I am on ubuntu 12.04 with 3.5 kernel backport and using ceph 0.61.7 with qemu 1.5.0 and libvirt 1.0.2

Oliver's logs show one aio_flush() never getting completed, which
means it's an issue with aio_flush in librados when rbd caching isn't
used.

Mike's log is from a qemu without aio_flush(), and with caching turned on, and shows all flushes completing quickly, so it's a separate bug.

Josh,
In addition to the Ceph logs you can also use QEMU tracing with the
following events enabled:
virtio_blk_handle_write
virtio_blk_handle_read
virtio_blk_rw_complete

See docs/tracing.txt for details on usage.

Inspecting the trace output will let you observe the I/O request
submission/completion from the virtio-blk device perspective.  You'll be
able to see whether requests are never being completed in some cases.

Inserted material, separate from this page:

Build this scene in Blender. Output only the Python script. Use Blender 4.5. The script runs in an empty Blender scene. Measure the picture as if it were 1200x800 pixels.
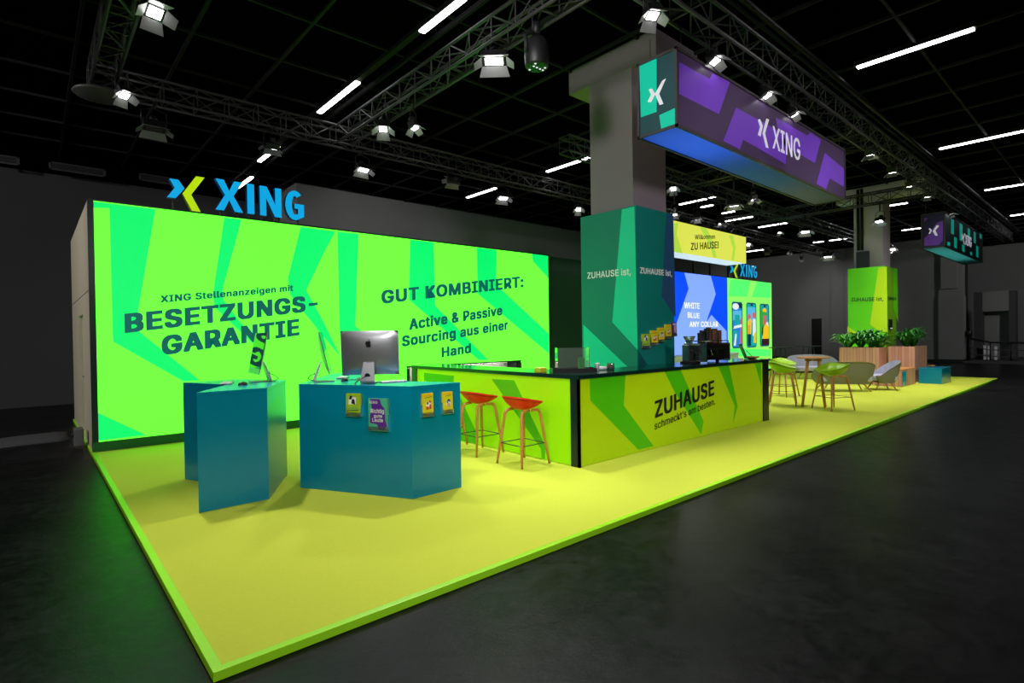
import bpy, bmesh, math, random
from mathutils import Vector, Matrix, Quaternion
random.seed(7)
S = bpy.context.scene
COL = S.collection
V = Vector
# ------------------------------------------------------------------ camera
CAM = V((-0.6287, -2.9165, 1.6))
F_PX, YAW, PITCH, ROLL = 640.99, 0.84946, -0.010438, -0.013885
fw = V((math.cos(YAW) * math.cos(PITCH), math.sin(YAW) * math.cos(PITCH), math.sin(PITCH)))
_r = V((math.sin(YAW), -math.cos(YAW), 0.0))
_u = _r.cross(fw)
rt = _r * math.cos(ROLL) + _u * math.sin(ROLL)
up = -_r * math.sin(ROLL) + _u * math.cos(ROLL)
cam_data = bpy.data.cameras.new('camera')
cam_data.sensor_width = 36.0
cam_data.lens = F_PX / 1200 * 36.0
cam_data.clip_end = 200
cam = bpy.data.objects.new('camera', cam_data)
COL.objects.link(cam)
cam.matrix_world = Matrix(((rt.x, up.x, -fw.x, CAM.x), (rt.y, up.y, -fw.y, CAM.y), (rt.z, up.z, -fw.z, CAM.z), (0, 0, 0, 1)))
S.camera = cam
# ------------------------------------------------------------------ world and exposure
w = bpy.data.worlds.new('hall_air'); S.world = w; w.use_nodes = True
w.node_tree.nodes['Background'].inputs[0].default_value = (0.9, 0.95, 1, 1)
w.node_tree.nodes['Background'].inputs[1].default_value = 0.006
S.view_settings.view_transform = 'Standard'
S.view_settings.look = 'None'
S.view_settings.exposure = 0.0
S.view_settings.gamma = 1.0
S.view_settings.use_curve_mapping = False
S.cycles.use_denoising = True
S.cycles.max_bounces = 6
S.cycles.sample_clamp_indirect = 4
SPOT_W = 475.0      # stage lamps
TUBE_E = 9.0        # fluorescent tubes
LENS_E = 14.0


def at(px, py, **k):
    """the point of a known plane (x=, y= or z=) seen at a pixel of the 1200x800 frame"""
    d = fw * F_PX + rt * (px - 600) + up * (400 - py)
    (a, v), = k.items()
    i = 'xyz'.index(a)
    return CAM + d * ((v - CAM[i]) / d[i])


def on(px, py, p0, n):
    d = fw * F_PX + rt * (px - 600) + up * (400 - py)
    return CAM + d * ((p0 - CAM).dot(n) / d.dot(n))


# ------------------------------------------------------------------ materials
def lin(c):
    return tuple((x / 255 / 12.92) if x / 255 <= 0.04045 else ((x / 255 + 0.055) / 1.055) ** 2.4 for x in c) + (1,)


MATS = {}


def mat(name, rgb, rough=0.5, metal=0.0, emit=0.0, noise=0.0, scale=8.0, bump=0.0, alpha=1.0, trans=0.0, spec=0.5, ecol=None, stretch=None):
    if name in MATS:
        return MATS[name]
    m = bpy.data.materials.new(name)
    m.use_nodes = True
    nt = m.node_tree
    b = nt.nodes['Principled BSDF']
    c = lin(rgb)
    b.inputs['Base Color'].default_value = c
    b.inputs['Roughness'].default_value = rough
    b.inputs['Metallic'].default_value = metal
    b.inputs['Specular IOR Level'].default_value = spec
    b.inputs['Transmission Weight'].default_value = trans
    b.inputs['Alpha'].default_value = alpha
    if emit > 0:
        b.inputs['Emission Color'].default_value = lin(ecol) if ecol else c
        b.inputs['Emission Strength'].default_value = emit
        if not ecol:
            b.inputs['Base Color'].default_value = tuple(x * 0.25 for x in c[:3]) + (1,)
    if noise > 0 or bump > 0:
        tc = nt.nodes.new('ShaderNodeTexCoord')
        mp = nt.nodes.new('ShaderNodeMapping')
        nt.links.new(tc.outputs['Object'], mp.inputs[0])
        if stretch:
            mp.inputs['Scale'].default_value = stretch
        nz = nt.nodes.new('ShaderNodeTexNoise')
        nz.inputs['Scale'].default_value = scale
        nz.inputs['Detail'].default_value = 6
        nz.inputs['Roughness'].default_value = 0.65
        nt.links.new(mp.outputs[0], nz.inputs['Vector'])
        if noise > 0:
            mx = nt.nodes.new('ShaderNodeMix'); mx.data_type = 'RGBA'
            mx.inputs['A'].default_value = tuple(x * (1 - noise) for x in c[:3]) + (1,)
            mx.inputs['B'].default_value = tuple(min(1, x * (1 + noise)) for x in c[:3]) + (1,)
            nt.links.new(nz.outputs['Fac'], mx.inputs['Factor'])
            nt.links.new(mx.outputs['Result'], b.inputs['Base Color'])
        if bump > 0:
            bp = nt.nodes.new('ShaderNodeBump')
            bp.inputs['Strength'].default_value = bump
            bp.inputs['Distance'].default_value = 0.01
            nt.links.new(nz.outputs['Fac'], bp.inputs['Height'])
            nt.links.new(bp.outputs[0], b.inputs['Normal'])
    MATS[name] = m
    return m


def wood(name, rgb, rgb2, scale=6.0, axis=(12, 12, 1), rough=0.5):
    if name in MATS:
        return MATS[name]
    m = bpy.data.materials.new(name); m.use_nodes = True
    nt = m.node_tree; b = nt.nodes['Principled BSDF']
    tc = nt.nodes.new('ShaderNodeTexCoord'); mp = nt.nodes.new('ShaderNodeMapping')
    mp.inputs['Scale'].default_value = axis
    nt.links.new(tc.outputs['Object'], mp.inputs[0])
    nz = nt.nodes.new('ShaderNodeTexNoise'); nz.inputs['Scale'].default_value = scale; nz.inputs['Detail'].default_value = 5
    nt.links.new(mp.outputs[0], nz.inputs['Vector'])
    cr = nt.nodes.new('ShaderNodeValToRGB')
    cr.color_ramp.elements[0].position = 0.35; cr.color_ramp.elements[0].color = lin(rgb2)
    cr.color_ramp.elements[1].position = 0.65; cr.color_ramp.elements[1].color = lin(rgb)
    nt.links.new(nz.outputs['Fac'], cr.inputs[0]); nt.links.new(cr.outputs[0], b.inputs['Base Color'])
    b.inputs['Roughness'].default_value = rough
    MATS[name] = m
    return m


def hall_floor_mat():
    m = bpy.data.materials.new('black_hall_floor'); m.use_nodes = True
    nt = m.node_tree; b = nt.nodes['Principled BSDF']
    tc = nt.nodes.new('ShaderNodeTexCoord')
    n1 = nt.nodes.new('ShaderNodeTexNoise'); n1.inputs['Scale'].default_value = 0.9; n1.inputs['Detail'].default_value = 8; n1.inputs['Roughness'].default_value = 0.7
    n2 = nt.nodes.new('ShaderNodeTexNoise'); n2.inputs['Scale'].default_value = 9; n2.inputs['Detail'].default_value = 8; n2.inputs['Roughness'].default_value = 0.75
    for n in (n1, n2):
        nt.links.new(tc.outputs['Object'], n.inputs['Vector'])
    mm = nt.nodes.new('ShaderNodeMath'); mm.operation = 'MULTIPLY'
    nt.links.new(n1.outputs['Fac'], mm.inputs[0]); nt.links.new(n2.outputs['Fac'], mm.inputs[1])
    cr = nt.nodes.new('ShaderNodeValToRGB')
    cr.color_ramp.elements[0].position = 0.2; cr.color_ramp.elements[0].color = (0.0015, 0.0015, 0.0016, 1)
    cr.color_ramp.elements[1].position = 0.42; cr.color_ramp.elements[1].color = (0.016, 0.016, 0.0165, 1)
    nt.links.new(mm.outputs[0], cr.inputs[0]); nt.links.new(cr.outputs[0], b.inputs['Base Color'])
    rr = nt.nodes.new('ShaderNodeMapRange'); rr.inputs['To Min'].default_value = 0.16; rr.inputs['To Max'].default_value = 0.55
    nt.links.new(n2.outputs['Fac'], rr.inputs['Value']); nt.links.new(rr.outputs[0], b.inputs['Roughness'])
    bp = nt.nodes.new('ShaderNodeBump'); bp.inputs['Strength'].default_value = 0.35; bp.inputs['Distance'].default_value = 0.01
    nt.links.new(n2.outputs['Fac'], bp.inputs['Height']); nt.links.new(bp.outputs[0], b.inputs['Normal'])
    b.inputs['Specular IOR Level'].default_value = 0.12
    # fine light scratches
    wv = nt.nodes.new('ShaderNodeTexVoronoi'); wv.feature = 'DISTANCE_TO_EDGE'; wv.inputs['Scale'].default_value = 0.7
    nt.links.new(n1.outputs['Color'], wv.inputs['Vector'])
    return m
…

Thanks for the info. That may be the best way to check what's happening
when caching is enabled. Mike, could you recompile qemu with tracing
enabled and get a trace of the hang you were seeing, in addition to
the ceph logs?

This bug seems like a corner case or race condition since most requests
seem to complete just fine.  The problem is that eventually the
virtio-blk device becomes unusable when it runs out of descriptors (it
has 128).  And before that limit is reached the guest may become
unusable due to the hung I/O requests.

It seems only one request hung from an important kernel thread in
Oliver's case, but it's good to be aware of the descriptor limit.